BELAJAR DARI SEPOTONG BISKUIT

Terbaru45 Dilihat

Abraham Raubun, B.Sc, S.Ikom

Pengalaman adalah guru yang baik. Peng-alam-an itulah kata asalnya. Dimaknai sebagai suatu persentuhan dengan panca indra yang dimiliki manusia yang dialami, dirasakan dan dihayati serta terekam dalam sanubari. Jadilah itu pengetahuan baru dalam hidup seseorang.

Pengalaman ada yang merasakannya sebagai sesuatu yang terasa pahit, menyedihkan atau menyenangkan. Ada yang mengatakan obat yang mujarab itu terkadang memang terasa pahit.

Inilah yang ingin saya ceritakan. Pengalaman masa kecil yang kala itu memang terasa pahit, menyedihkan dan menyakitkan hati. Apa lagi bagi seorang anak kecil yang pemahaman tentang hidup ini masih sangat awam dan terbatas.
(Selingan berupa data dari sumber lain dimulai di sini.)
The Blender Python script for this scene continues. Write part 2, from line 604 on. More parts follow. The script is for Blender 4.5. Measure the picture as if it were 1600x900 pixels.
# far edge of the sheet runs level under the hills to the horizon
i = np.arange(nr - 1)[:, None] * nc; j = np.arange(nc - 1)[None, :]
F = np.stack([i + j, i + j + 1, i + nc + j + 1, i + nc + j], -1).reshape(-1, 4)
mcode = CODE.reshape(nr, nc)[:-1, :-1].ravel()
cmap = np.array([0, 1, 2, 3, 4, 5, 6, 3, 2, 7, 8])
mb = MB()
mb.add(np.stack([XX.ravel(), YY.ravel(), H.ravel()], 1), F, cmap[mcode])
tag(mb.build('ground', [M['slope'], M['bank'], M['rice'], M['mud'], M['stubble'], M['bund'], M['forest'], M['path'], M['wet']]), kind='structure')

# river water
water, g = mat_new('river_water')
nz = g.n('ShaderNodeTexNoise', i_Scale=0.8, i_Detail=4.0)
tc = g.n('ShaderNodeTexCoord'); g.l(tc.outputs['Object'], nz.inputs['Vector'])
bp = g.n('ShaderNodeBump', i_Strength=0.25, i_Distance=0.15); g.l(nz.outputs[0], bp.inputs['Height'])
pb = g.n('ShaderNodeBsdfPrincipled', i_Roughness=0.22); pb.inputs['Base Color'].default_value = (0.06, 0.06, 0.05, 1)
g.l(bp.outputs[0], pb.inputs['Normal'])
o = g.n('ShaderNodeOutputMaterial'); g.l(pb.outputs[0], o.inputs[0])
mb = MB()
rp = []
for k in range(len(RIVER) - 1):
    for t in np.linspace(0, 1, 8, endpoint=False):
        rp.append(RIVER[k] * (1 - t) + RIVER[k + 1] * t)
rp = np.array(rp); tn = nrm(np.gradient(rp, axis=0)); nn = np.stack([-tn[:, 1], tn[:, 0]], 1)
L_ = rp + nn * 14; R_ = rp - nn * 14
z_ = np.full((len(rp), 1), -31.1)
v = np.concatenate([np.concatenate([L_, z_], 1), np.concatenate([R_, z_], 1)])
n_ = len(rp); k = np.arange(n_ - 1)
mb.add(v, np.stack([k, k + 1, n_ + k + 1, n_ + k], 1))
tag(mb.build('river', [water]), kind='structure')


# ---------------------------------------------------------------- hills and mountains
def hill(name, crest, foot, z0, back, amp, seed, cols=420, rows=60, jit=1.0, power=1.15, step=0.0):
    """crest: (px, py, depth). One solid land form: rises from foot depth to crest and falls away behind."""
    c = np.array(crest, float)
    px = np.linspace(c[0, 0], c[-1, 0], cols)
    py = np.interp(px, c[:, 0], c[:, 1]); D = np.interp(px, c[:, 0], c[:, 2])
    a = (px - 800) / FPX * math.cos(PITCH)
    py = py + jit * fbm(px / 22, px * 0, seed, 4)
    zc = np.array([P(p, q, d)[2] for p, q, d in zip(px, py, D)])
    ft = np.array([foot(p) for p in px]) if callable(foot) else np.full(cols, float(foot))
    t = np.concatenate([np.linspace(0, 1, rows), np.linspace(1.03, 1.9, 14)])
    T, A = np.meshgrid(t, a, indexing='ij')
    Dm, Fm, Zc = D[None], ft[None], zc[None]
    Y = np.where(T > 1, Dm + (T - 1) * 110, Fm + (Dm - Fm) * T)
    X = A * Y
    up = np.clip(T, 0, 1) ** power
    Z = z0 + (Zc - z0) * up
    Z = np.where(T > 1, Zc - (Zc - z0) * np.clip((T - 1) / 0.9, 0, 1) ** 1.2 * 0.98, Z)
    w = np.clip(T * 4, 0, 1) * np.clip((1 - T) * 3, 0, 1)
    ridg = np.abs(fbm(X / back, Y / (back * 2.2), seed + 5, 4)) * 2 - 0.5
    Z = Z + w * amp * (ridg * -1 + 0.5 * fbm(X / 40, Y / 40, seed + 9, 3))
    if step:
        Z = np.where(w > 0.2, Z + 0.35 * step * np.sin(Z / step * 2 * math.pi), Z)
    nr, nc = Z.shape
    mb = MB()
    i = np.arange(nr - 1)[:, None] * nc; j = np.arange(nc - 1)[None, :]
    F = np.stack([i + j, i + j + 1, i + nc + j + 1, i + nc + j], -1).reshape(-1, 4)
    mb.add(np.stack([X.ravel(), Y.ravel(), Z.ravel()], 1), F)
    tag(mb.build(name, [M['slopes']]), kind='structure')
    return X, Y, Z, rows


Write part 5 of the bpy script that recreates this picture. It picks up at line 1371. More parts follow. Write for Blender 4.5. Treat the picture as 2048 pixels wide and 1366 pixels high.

Ayah yang seorang anggota TNI-AD kala itu, di tugaskan sebagai kepala gudang perbekalan operasi militer di Palopo, Sulawesi Selatan di tahun 1955. Kami keluarga juga ikut semua dan tinggal di sana selama dua tahun.

Suatu hari, sepulang sekolah saya diajak kakak ke kantor ayah. Siang itu kami berdua berjalan kaki dari sekolah ke kantor ayah. Meskipun jaraknya tidak begitu jauh, tetapi karena panas terik terasa lelah juga, haus dan lapar. Tujuan kakak mengajak saya kekantor ayah untuk minta biskuit. Biskuit ini memang bagian dari ransum tempur, yang bisa dibawa pasukan yang sedang menjalankan tugas operasi pengamanan dari gangguan gerombolan pengacau.

Biskuit ini padat zat gizi, dan mengenyangnya karena memang dibuat khusus sebagai ransum tempur. Kami anak-anak sangat menyukainya.

Siang itu saya dan kakak sampai di kantor ayah. Ketika ditanya ayah mengapa kami datang ke kantor, kakak menjawab mau minta biskuit karena lapar. Tetapi jawaban ayah membuat kami terkejut dan jujur sakit hati. Ayah menjawab dengan biasa tegas dan berwibawa yang memang kalau sudah bersuara tak ada seorangpun berani membantah atau menjawab. Jawabnya singkat” pulang minta uang sama mama beli kue”

Ayah orangnya memang tidak banyak bicara, meski kami semua tahu ia sayang pada anak-anaknya. Itu pengalaman masa kecil yang buat kami saat itu terasa tidak nyaman. Sudah jauh-jauh berjalan kaki di di bawah teriknyapgeriknya Sinar matahari, membayangkan mendapat biskuit yang sedap..wah ternyata hasilnya nihil.

Tetapi jauh setelah itu, ketika saya beranjak dewasa dan duduk dibangku kuliah, saya sering berbincang dengan ayah. Kadang ia bercerita tentang pengalamannya ikut operasi militer di Sulawesi Selatan, terkadang kami berdiskusi tentang situasi yang berkembang sehari-hari yang ditayangkan di televisi.

Suatu saat saya bertanya, mengapa dulu saya dan kakak datang ke kantor ayah meminta biskuit, tidak diberi tetapi disuruh pulang minta uang ke mama untuk beli kue.

Seperti biasa jawaban beliau singkat dan tegas ” itu fasilitas negara, bukan buat keluarga” Saya tersentak sadar. Sekarang saya paham, karena situasi sehari-hari kini menunjukkan banyak orang memanfaatkan fasilitas negara atau kantor untuk kepentingan pribadi dan keluarga. Itu menjadi pelajaran berharga untuk saya dan bekal ketika sudah memasuki dunia kerja.

Saya bersyukur karena dari sepotong biskuit saya belajar dan mendapat bekal dalam menempuh hidup ini. Itulah didikan ayah, sederhana namun memiliki makna yang sangat dalam. Ya, fasilitas negara bukan buat keluarga.